I don't think they could carry any more weapons if they tried. Each man has a good carbine, a sword, two revolvers, the same number of daggers and two lassos, and they fight with any or all of these weapons. They fight very cleverly with the lasso. If they wish to take a prisoner—a very unusual proceeding on their part—they, with the rope, can either lasso man and horse together or two or more men. The other lasso is of wire, which not only catches the fugitive, but knocks him senseless or cuts his head off, as the case may be.

These rurales guide tourists through the interior and also attend all public places to keep order; they receive one dollar a day, which is enormous compared with the other soldiers' pay of six and one-quarter cents. They have their horses in perfect control, and can make them execute all kinds of movements in a body, while the tricks performed by individual horses are numberless.
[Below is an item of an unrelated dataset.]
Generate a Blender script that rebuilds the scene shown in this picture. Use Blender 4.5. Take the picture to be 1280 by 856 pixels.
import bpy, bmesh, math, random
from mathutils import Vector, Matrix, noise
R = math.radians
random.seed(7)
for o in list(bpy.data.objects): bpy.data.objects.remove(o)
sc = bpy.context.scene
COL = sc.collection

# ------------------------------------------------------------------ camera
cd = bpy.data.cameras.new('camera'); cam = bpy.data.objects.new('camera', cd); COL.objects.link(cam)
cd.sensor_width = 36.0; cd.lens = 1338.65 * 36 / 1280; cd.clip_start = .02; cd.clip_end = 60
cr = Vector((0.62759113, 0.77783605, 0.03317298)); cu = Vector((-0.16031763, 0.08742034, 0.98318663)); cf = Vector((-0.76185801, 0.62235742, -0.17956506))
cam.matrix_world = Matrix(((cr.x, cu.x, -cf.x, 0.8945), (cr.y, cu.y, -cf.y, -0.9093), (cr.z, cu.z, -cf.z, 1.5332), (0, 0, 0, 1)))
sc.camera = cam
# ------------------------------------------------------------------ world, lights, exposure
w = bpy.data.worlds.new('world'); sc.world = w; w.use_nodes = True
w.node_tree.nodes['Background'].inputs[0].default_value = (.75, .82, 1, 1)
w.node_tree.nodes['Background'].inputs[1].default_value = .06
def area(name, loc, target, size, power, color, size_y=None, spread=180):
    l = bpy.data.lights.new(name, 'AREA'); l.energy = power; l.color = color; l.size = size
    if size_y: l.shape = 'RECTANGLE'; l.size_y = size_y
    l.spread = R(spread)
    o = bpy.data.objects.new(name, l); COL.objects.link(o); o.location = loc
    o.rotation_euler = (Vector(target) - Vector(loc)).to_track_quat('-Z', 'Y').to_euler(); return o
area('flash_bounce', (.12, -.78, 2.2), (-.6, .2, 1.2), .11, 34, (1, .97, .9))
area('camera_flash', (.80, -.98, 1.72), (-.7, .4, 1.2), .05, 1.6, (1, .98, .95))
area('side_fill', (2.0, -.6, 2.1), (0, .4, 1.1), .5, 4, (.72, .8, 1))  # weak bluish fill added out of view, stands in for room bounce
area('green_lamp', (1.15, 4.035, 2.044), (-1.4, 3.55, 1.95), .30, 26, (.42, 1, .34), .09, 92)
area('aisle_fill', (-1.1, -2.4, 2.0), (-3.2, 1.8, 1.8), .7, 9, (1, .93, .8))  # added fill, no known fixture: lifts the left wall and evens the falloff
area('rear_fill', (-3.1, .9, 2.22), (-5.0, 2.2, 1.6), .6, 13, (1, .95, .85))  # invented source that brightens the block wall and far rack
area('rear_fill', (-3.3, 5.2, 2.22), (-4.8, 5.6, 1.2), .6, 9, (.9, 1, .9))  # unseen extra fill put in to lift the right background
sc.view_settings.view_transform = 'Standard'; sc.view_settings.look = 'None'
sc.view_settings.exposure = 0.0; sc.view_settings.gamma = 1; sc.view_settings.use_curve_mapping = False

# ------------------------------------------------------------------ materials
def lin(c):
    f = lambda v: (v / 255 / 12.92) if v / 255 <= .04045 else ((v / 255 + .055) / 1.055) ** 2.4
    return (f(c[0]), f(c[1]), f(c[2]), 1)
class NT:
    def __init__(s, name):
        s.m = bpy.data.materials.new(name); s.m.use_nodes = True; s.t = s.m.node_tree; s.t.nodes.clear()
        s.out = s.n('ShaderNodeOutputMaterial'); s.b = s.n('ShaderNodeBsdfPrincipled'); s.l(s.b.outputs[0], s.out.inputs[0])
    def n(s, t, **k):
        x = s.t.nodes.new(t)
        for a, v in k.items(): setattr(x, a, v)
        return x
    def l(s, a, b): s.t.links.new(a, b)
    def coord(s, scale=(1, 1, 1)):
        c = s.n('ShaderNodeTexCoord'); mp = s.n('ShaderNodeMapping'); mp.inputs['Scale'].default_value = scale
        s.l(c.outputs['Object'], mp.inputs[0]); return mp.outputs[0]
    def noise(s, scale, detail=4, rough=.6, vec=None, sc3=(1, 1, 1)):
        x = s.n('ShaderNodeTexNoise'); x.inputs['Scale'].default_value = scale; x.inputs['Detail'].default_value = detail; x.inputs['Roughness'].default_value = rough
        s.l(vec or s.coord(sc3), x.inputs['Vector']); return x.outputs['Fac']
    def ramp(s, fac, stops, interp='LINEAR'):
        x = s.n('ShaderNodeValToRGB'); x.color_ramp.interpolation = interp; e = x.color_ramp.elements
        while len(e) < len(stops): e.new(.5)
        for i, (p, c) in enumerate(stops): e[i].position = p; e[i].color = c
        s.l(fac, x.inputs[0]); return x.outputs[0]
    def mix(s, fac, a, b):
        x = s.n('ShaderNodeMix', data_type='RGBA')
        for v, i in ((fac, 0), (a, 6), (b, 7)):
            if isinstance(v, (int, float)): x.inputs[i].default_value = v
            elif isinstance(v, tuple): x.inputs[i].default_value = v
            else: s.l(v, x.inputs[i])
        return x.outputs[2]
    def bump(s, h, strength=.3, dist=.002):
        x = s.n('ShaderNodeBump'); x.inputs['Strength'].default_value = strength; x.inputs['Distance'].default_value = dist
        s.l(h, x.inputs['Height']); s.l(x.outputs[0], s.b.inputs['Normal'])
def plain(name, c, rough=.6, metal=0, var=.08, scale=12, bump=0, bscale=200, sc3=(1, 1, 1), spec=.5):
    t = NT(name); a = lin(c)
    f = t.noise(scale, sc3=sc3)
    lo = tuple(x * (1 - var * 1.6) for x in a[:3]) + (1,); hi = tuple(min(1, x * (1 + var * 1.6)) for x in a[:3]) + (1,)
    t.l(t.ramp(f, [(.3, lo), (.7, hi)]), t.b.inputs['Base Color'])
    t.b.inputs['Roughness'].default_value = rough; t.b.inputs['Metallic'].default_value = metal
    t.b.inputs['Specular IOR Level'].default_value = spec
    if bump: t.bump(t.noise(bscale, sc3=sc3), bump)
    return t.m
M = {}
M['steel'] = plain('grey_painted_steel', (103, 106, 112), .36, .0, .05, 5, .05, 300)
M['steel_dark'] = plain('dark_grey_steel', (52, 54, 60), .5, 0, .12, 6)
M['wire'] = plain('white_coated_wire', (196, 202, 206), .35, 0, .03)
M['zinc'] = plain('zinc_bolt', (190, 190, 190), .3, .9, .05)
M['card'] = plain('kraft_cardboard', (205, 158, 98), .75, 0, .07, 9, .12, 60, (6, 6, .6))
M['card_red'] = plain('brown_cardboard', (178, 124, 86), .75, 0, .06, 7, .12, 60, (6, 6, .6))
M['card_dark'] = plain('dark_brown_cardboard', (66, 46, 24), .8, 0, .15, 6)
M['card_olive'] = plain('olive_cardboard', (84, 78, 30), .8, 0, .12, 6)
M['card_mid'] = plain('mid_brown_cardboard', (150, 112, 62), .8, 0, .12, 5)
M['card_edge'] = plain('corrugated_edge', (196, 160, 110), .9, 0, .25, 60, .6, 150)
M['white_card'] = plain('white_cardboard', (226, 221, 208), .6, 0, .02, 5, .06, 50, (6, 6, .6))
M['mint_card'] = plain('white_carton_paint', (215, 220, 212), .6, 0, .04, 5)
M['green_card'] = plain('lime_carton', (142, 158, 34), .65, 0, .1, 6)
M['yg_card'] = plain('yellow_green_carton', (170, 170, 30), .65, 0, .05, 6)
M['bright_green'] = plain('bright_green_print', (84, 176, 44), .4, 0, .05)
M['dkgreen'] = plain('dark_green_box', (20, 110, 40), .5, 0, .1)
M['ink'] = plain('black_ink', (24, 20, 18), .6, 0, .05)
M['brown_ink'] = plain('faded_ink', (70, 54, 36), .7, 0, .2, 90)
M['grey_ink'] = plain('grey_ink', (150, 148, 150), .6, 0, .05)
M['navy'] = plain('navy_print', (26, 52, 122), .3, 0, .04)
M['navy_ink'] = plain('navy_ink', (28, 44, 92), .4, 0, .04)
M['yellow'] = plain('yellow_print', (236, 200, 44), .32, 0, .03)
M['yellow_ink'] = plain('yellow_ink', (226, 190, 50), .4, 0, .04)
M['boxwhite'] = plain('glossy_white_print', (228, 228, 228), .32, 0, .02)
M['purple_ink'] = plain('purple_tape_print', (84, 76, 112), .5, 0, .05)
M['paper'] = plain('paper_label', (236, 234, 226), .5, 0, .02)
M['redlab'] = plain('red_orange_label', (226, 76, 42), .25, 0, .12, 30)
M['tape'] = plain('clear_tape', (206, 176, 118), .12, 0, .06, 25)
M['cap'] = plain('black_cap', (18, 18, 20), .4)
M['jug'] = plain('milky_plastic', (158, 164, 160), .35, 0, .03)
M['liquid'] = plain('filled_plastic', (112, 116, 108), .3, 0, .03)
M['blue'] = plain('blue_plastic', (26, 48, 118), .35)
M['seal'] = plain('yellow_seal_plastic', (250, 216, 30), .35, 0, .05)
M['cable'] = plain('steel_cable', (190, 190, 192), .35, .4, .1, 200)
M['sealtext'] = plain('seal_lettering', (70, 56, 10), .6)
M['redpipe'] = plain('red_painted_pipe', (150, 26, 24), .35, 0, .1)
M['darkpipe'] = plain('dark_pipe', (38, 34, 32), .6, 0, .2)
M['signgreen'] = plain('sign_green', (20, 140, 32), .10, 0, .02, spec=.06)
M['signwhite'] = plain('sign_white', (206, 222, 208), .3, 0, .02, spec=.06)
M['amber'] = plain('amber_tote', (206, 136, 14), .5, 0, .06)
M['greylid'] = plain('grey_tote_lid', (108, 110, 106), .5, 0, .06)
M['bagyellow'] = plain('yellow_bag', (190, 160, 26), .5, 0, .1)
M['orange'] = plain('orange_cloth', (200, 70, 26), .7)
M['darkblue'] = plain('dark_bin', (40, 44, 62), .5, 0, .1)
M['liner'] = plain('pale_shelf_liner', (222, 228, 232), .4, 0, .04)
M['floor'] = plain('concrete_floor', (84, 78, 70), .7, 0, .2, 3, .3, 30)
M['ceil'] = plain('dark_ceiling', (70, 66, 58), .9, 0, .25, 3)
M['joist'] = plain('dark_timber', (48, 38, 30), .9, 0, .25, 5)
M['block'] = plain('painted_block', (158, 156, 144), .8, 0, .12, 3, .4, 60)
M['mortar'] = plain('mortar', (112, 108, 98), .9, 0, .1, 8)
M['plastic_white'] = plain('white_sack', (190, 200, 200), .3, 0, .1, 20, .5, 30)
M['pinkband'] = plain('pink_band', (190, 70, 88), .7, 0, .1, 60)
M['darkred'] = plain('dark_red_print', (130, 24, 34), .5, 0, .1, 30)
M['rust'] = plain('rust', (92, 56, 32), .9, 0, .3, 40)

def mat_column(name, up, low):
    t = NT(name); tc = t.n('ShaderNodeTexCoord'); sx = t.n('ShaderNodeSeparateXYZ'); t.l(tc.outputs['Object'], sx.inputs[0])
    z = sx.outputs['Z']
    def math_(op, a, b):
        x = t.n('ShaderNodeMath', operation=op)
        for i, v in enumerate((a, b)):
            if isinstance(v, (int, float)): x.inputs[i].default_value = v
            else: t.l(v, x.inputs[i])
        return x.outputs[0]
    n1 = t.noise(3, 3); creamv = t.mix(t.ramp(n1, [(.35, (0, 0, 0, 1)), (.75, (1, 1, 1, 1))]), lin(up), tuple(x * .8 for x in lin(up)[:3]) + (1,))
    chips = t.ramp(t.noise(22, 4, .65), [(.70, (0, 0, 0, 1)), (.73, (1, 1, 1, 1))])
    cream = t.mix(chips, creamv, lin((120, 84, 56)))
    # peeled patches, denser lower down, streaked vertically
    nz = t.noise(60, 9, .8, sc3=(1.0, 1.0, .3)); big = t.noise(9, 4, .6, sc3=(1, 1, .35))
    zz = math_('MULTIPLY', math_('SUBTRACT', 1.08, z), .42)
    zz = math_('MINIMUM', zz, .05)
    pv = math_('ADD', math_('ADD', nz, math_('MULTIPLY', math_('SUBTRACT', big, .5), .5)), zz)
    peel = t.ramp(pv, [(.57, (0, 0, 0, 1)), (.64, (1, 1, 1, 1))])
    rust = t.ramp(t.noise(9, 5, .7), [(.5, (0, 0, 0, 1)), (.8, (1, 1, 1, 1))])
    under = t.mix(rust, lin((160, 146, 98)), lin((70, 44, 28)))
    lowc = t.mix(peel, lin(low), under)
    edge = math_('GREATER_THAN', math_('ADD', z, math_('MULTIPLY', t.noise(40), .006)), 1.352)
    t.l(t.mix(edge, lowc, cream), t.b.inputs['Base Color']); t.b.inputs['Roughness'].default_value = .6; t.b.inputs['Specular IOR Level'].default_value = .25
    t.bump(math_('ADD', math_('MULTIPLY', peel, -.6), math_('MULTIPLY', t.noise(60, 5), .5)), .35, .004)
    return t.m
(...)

The Mexicans have a good deal of suppressed wrath bothering them at the present day; they know that Diaz is a tyrannical czar, and want to overthrow him. It may be readily believed that Diaz knows they are bound to get rid of this superfluous feeling, and he would much rather have them vent its strength on the Americans than on himself; thus he stands on the war question. He is a good general, and has many good, tough old soldiers, the best of whom is ex-President Gonzales, to aid him, besides the convict soldiers and the rurales.


CHAPTER XXVI.

THE PRESS OF MEXICO.

The press of Mexico is like any of the other subjects of that monarchy, yet it is a growing surprise to the American used to free movement, speech and print who visits Mexico with the attained idea that it is a republic. Even our newspapers have been wont to clip from the little sheets which issue from that country, believing them untrammeled, and quoting them as the best authority, when, in truth, they are but tools of the organized ring, and are only capable of deceiving the outsider.

In the City of Mexico there are about twenty-five newspapers published, and throughout the empire some few, which are perused by the smallest possible number of people. The Mexicans understand thoroughly how the papers are run, and they consequently have not the slightest respect in the world for them. One can travel for miles, or by the day, and never see a man with a newspaper. They possess such a disgust for newspapers that they will not even use one of them as a subterfuge to hide behind in a street car when some woman with a dozen bundles, three children and two baskets is looking for a seat.

The best paper in Mexico is El Monitor Republicano (the Republican Monitor), which claims to have, in the city, suburbs, and United States, a circulation of five thousand. It is printed entirely in Spanish. The Mexican Financier is a weekly paper—filled with advertisements from the States—which is published in English and Spanish, and is bought only by those who want to learn the Spanish language, yet it is the best English paper in Mexico. Another English paper is published by an American, Howell Hunt, in Zacatecas, but it, like the rest, is of little or no account. One of the newsiest, if not the newsiest, is El Tiempo (the Times), which is squelched about every fortnight, as it is anti-governmental.